→ What is being asked
In the entries below, find the lines that contain the word "uniform" and copy them.

→ Provided material
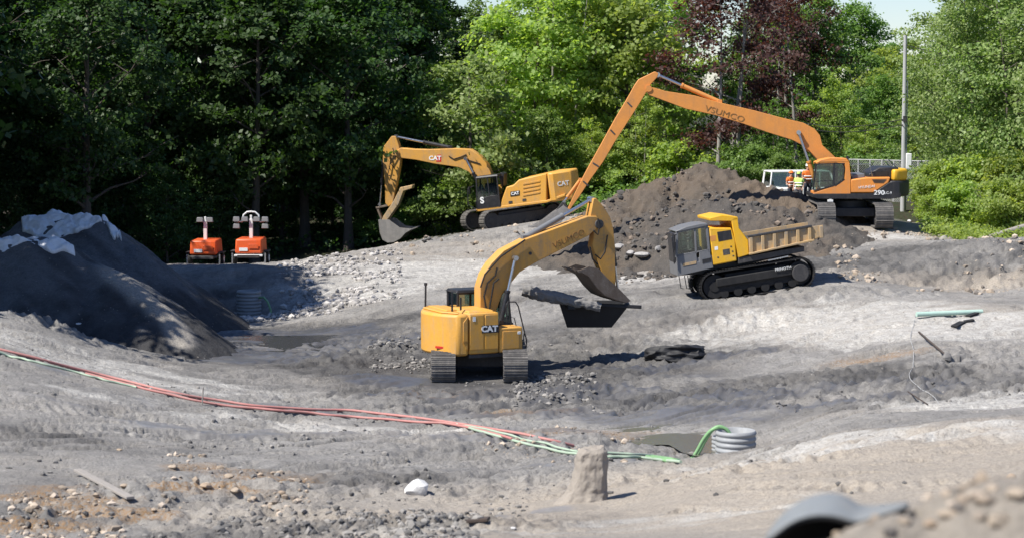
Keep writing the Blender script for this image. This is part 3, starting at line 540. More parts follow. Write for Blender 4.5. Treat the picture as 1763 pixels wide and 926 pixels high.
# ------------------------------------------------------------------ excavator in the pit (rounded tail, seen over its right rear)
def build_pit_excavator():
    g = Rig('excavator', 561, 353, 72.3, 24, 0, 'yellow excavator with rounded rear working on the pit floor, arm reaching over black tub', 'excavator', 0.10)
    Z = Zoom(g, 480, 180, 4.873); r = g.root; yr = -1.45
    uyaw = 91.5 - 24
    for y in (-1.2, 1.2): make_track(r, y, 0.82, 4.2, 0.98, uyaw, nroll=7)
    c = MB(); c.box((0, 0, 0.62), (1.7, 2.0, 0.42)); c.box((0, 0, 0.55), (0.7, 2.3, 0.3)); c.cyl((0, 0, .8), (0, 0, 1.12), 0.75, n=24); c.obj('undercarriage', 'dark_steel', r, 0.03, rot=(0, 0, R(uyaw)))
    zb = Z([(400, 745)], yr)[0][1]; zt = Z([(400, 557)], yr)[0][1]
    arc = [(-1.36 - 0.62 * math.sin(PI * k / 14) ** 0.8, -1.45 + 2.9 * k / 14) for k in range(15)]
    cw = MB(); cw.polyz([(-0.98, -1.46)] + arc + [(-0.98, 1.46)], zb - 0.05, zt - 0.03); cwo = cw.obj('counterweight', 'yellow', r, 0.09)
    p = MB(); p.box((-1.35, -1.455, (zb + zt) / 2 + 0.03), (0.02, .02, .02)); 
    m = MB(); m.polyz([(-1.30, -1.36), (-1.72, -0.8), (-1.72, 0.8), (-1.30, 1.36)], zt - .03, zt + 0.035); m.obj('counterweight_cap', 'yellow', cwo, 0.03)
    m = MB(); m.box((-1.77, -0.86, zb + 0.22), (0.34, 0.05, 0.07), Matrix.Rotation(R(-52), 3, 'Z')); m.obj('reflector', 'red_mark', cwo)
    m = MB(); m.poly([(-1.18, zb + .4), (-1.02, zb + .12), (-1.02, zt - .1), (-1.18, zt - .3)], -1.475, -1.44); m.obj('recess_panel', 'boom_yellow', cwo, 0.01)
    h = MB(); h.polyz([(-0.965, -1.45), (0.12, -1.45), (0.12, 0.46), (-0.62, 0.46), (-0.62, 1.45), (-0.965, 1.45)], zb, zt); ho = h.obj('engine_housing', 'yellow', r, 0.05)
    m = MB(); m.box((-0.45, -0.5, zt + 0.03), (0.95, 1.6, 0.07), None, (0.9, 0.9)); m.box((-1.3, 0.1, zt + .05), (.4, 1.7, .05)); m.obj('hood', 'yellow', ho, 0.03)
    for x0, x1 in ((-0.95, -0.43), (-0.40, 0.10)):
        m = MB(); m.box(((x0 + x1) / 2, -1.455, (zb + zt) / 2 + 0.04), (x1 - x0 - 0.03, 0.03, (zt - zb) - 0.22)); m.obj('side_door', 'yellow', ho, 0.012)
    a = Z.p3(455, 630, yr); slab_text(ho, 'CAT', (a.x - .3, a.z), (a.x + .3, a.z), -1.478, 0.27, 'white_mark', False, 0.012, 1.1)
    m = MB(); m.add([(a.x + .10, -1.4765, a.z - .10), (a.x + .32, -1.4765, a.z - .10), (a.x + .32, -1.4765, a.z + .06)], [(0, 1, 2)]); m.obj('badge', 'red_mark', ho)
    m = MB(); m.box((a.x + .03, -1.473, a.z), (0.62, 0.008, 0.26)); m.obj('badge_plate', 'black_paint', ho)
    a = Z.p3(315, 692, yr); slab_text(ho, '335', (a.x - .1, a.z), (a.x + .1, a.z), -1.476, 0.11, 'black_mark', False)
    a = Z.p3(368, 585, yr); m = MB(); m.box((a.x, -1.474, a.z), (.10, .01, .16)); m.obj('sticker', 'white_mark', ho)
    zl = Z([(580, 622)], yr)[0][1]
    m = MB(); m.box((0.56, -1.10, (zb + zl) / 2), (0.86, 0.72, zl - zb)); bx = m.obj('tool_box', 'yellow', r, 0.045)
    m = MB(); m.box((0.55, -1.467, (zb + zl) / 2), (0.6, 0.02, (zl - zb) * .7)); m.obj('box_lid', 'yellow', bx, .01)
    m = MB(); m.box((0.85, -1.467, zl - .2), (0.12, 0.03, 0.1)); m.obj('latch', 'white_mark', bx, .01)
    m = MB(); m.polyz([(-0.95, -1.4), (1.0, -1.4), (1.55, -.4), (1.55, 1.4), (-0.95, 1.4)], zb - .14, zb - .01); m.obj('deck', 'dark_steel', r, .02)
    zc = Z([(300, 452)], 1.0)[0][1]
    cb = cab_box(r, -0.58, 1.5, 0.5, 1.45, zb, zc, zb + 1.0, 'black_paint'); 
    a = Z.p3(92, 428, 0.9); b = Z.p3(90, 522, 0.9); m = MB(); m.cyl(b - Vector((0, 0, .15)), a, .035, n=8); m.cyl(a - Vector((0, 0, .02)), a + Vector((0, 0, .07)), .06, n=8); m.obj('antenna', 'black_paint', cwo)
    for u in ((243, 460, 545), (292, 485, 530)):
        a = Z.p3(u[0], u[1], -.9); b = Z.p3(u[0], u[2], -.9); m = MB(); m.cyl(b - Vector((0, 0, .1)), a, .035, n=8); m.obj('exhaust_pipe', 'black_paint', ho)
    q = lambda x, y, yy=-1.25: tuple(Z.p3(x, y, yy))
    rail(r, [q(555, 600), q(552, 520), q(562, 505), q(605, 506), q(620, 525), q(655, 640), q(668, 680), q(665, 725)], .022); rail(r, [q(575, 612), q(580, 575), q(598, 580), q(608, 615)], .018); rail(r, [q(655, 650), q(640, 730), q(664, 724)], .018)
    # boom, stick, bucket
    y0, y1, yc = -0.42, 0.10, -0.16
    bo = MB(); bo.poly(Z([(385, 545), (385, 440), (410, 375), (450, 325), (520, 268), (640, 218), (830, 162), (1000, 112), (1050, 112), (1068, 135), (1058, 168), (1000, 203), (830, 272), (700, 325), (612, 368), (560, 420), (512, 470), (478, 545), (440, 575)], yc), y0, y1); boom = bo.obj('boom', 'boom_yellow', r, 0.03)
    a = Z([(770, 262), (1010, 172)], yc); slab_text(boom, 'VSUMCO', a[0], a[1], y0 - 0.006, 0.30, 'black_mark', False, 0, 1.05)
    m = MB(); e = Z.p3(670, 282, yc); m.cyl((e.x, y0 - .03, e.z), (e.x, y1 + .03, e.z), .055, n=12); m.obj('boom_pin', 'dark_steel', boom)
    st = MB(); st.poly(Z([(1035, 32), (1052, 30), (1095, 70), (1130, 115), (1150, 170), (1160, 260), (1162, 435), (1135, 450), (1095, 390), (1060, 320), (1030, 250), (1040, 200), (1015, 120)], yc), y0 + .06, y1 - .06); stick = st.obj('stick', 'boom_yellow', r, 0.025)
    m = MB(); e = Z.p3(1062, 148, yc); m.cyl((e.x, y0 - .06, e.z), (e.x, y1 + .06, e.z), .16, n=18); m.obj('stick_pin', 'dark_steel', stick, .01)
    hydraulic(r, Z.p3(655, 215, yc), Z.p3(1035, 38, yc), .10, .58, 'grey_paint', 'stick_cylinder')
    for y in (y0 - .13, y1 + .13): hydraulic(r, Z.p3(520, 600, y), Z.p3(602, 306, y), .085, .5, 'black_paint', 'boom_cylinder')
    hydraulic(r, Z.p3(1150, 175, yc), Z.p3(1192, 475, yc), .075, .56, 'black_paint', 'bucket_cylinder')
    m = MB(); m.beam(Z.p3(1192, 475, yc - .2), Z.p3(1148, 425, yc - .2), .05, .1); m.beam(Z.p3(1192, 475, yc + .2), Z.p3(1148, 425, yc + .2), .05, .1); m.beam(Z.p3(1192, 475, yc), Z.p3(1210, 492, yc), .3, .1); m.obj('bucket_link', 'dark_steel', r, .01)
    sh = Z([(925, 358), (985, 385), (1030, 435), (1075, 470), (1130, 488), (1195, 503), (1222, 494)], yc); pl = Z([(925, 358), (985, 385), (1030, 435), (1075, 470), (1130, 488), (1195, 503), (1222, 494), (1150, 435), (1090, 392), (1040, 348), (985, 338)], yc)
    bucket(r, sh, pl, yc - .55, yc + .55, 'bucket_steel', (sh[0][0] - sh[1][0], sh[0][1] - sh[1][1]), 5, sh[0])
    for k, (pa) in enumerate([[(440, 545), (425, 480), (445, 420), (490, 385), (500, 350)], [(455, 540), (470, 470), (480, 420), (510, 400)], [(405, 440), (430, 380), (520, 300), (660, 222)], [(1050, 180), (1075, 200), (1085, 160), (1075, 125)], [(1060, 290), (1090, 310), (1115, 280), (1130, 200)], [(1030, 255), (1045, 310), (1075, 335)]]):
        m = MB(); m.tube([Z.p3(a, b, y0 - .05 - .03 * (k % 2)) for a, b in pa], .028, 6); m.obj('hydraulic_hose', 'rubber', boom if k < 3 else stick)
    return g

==

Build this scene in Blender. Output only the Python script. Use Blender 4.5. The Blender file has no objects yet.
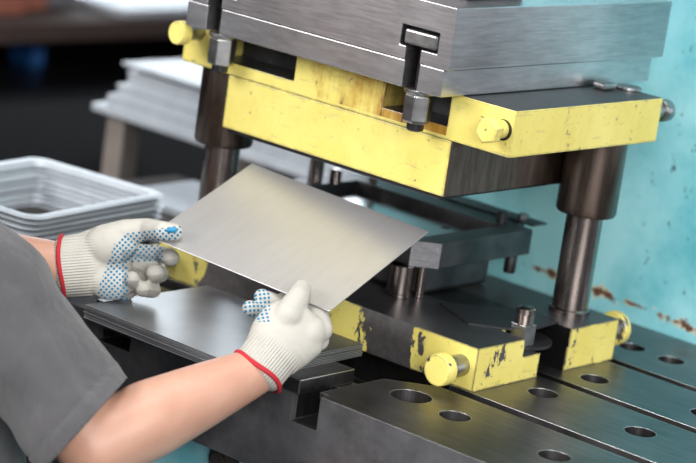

...

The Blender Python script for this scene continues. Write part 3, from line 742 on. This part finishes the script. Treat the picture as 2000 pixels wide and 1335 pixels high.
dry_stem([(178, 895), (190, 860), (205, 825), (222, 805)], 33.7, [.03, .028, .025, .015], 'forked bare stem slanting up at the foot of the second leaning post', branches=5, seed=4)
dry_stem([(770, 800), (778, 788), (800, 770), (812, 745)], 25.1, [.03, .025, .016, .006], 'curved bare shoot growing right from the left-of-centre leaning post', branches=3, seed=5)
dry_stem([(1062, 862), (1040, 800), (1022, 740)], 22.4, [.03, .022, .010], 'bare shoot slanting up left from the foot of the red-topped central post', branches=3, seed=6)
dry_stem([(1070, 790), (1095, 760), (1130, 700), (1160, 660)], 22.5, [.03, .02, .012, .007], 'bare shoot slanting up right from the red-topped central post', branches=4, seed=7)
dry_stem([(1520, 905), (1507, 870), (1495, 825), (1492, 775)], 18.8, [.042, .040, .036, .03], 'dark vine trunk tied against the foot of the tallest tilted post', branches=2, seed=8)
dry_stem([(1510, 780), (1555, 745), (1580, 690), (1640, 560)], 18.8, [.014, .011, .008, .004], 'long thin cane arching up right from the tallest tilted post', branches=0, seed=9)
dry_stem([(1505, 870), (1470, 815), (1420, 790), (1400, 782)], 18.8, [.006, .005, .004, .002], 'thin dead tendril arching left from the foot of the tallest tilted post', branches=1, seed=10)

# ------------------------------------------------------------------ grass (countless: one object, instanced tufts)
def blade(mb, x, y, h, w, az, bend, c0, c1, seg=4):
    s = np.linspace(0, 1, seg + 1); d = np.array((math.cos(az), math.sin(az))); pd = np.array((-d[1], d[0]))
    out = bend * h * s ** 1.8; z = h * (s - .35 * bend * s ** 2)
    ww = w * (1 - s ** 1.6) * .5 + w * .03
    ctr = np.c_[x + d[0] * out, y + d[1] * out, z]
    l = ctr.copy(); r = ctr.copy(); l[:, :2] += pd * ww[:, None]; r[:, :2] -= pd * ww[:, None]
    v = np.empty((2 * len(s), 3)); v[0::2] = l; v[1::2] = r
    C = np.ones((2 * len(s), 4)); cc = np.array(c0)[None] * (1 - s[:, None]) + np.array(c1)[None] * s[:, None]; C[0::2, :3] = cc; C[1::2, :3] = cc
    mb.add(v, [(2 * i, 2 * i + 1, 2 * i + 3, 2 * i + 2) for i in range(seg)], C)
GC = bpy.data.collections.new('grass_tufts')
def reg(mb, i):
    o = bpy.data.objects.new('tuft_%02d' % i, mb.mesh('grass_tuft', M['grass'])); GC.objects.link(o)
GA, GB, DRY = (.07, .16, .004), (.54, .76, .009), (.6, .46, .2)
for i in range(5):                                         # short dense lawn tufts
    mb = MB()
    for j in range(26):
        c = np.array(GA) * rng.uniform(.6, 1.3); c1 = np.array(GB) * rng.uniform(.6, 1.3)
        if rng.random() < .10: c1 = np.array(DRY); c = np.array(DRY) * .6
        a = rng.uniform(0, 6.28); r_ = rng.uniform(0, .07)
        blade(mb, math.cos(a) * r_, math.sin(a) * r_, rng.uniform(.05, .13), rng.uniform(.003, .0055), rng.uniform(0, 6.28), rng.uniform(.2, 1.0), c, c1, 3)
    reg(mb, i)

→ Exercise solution
        c = np.array(GA) * rng.uniform(.6, 1.3); c1 = np.array(GB) * rng.uniform(.6, 1.3)
        a = rng.uniform(0, 6.28); r_ = rng.uniform(0, .07)
        blade(mb, math.cos(a) * r_, math.sin(a) * r_, rng.uniform(.05, .13), rng.uniform(.003, .0055), rng.uniform(0, 6.28), rng.uniform(.2, 1.0), c, c1, 3)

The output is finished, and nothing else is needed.